▸ **Collected data**:
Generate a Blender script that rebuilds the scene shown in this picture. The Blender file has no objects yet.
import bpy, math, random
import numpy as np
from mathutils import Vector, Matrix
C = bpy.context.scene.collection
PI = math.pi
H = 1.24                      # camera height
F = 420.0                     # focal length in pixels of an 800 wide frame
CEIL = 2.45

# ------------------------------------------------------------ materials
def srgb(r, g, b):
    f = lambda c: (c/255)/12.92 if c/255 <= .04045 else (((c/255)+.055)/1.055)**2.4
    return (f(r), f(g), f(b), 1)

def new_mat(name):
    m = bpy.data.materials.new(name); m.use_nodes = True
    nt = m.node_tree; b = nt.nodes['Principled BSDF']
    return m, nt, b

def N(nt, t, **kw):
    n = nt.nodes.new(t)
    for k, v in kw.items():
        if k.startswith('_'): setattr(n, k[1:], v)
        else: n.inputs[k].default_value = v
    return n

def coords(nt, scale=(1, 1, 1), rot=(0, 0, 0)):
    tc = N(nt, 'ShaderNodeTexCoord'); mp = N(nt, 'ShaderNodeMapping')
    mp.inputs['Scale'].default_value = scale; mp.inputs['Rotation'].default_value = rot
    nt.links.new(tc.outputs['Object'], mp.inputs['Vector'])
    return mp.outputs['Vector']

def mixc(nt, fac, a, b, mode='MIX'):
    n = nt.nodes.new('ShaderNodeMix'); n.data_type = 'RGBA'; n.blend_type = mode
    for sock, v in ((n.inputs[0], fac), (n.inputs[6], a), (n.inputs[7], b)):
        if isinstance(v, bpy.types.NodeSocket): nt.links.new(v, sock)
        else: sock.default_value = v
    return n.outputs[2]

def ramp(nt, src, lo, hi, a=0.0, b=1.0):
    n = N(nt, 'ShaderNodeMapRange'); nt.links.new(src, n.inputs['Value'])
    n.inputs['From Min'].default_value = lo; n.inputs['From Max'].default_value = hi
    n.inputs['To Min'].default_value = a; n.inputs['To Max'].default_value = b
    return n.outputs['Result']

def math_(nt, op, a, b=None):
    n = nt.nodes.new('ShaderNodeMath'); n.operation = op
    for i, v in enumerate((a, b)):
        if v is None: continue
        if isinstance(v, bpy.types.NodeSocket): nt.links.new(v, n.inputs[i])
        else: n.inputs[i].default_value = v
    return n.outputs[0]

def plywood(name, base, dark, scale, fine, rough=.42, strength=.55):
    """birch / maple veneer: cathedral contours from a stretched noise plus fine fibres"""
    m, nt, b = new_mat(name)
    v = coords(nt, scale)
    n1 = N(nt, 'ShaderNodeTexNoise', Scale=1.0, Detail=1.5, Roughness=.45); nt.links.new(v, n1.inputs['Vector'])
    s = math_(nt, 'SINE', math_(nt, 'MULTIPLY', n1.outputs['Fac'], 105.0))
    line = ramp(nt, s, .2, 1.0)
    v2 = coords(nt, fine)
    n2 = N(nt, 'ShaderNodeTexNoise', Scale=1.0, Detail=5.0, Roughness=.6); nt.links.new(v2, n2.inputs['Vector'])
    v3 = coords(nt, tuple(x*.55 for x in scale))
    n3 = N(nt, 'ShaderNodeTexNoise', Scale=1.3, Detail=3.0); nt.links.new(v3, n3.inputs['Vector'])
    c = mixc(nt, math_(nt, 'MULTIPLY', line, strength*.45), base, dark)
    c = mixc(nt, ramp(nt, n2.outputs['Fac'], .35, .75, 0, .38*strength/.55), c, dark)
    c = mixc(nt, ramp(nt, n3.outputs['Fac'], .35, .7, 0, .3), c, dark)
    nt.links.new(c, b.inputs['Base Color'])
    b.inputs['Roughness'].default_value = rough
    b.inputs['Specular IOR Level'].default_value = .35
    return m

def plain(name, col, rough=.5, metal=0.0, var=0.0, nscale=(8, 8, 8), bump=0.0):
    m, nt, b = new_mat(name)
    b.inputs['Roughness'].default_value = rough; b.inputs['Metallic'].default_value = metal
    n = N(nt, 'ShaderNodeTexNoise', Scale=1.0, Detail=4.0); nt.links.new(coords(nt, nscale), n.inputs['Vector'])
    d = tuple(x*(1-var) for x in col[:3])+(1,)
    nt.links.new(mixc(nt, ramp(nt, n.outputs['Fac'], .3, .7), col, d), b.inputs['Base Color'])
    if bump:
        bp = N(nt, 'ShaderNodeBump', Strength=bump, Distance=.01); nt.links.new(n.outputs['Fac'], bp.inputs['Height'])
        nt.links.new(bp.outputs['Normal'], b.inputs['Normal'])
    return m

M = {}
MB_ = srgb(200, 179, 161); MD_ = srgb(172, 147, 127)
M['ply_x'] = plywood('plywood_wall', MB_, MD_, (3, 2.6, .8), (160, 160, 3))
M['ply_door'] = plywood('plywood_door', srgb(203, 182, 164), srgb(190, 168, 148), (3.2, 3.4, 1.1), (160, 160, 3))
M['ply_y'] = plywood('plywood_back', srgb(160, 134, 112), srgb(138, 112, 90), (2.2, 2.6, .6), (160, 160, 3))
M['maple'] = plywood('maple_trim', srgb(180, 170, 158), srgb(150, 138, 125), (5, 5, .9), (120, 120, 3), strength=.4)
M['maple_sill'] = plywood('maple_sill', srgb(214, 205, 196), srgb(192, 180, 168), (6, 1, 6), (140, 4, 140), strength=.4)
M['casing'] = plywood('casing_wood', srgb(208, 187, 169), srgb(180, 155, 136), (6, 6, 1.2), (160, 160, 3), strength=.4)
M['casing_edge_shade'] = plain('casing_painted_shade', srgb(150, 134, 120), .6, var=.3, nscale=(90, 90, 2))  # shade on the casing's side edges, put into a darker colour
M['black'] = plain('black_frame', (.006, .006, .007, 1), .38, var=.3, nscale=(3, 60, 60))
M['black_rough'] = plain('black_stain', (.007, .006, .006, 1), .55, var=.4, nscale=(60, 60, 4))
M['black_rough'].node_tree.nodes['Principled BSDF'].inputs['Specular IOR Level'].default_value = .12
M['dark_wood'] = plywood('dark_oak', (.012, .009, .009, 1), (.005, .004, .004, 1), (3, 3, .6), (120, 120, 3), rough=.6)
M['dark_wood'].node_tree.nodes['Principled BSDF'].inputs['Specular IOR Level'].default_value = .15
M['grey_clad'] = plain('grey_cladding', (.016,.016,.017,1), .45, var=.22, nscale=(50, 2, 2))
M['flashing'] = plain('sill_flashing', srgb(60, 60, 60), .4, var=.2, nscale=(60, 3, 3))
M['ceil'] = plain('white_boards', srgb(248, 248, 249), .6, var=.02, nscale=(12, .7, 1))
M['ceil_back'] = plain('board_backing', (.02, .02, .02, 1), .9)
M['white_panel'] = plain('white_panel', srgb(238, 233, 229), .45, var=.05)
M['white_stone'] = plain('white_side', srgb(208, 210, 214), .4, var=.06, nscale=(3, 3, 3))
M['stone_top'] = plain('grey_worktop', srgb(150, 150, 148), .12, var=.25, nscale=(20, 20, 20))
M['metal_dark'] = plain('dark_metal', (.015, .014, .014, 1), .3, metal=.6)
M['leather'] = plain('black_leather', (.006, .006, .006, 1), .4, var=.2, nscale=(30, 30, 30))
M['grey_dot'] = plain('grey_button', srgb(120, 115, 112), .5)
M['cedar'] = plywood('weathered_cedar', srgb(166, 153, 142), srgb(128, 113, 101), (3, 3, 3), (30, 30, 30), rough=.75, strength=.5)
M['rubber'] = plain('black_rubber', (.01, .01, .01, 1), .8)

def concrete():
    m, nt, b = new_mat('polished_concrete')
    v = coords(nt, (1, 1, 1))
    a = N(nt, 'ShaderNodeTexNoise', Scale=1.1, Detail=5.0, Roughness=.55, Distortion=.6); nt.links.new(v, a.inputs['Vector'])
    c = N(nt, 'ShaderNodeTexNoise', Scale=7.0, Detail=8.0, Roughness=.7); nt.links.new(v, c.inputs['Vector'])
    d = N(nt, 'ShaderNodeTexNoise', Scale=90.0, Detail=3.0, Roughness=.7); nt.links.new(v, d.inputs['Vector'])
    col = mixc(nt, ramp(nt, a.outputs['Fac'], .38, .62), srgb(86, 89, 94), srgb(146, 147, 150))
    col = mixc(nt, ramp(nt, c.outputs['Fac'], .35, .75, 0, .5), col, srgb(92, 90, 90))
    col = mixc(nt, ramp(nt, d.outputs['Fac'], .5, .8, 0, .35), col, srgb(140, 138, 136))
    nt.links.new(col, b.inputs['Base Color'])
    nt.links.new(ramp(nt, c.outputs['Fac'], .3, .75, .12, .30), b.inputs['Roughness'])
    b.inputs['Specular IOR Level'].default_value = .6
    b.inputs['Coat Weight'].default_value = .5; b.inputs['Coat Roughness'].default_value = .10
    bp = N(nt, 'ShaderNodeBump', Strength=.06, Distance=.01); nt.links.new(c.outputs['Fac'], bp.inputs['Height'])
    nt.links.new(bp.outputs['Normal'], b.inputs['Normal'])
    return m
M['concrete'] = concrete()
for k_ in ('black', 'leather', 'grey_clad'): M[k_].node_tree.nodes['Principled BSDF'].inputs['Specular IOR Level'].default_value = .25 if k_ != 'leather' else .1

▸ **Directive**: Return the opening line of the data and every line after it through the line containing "return m, nt, b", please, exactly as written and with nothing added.

▸ **Solution for this task**:
Generate a Blender script that rebuilds the scene shown in this picture. The Blender file has no objects yet.
import bpy, math, random
import numpy as np
from mathutils import Vector, Matrix
C = bpy.context.scene.collection
PI = math.pi
H = 1.24                      # camera height
F = 420.0                     # focal length in pixels of an 800 wide frame
CEIL = 2.45

# ------------------------------------------------------------ materials
def srgb(r, g, b):
    f = lambda c: (c/255)/12.92 if c/255 <= .04045 else (((c/255)+.055)/1.055)**2.4
    return (f(r), f(g), f(b), 1)

def new_mat(name):
    m = bpy.data.materials.new(name); m.use_nodes = True
    nt = m.node_tree; b = nt.nodes['Principled BSDF']
    return m, nt, b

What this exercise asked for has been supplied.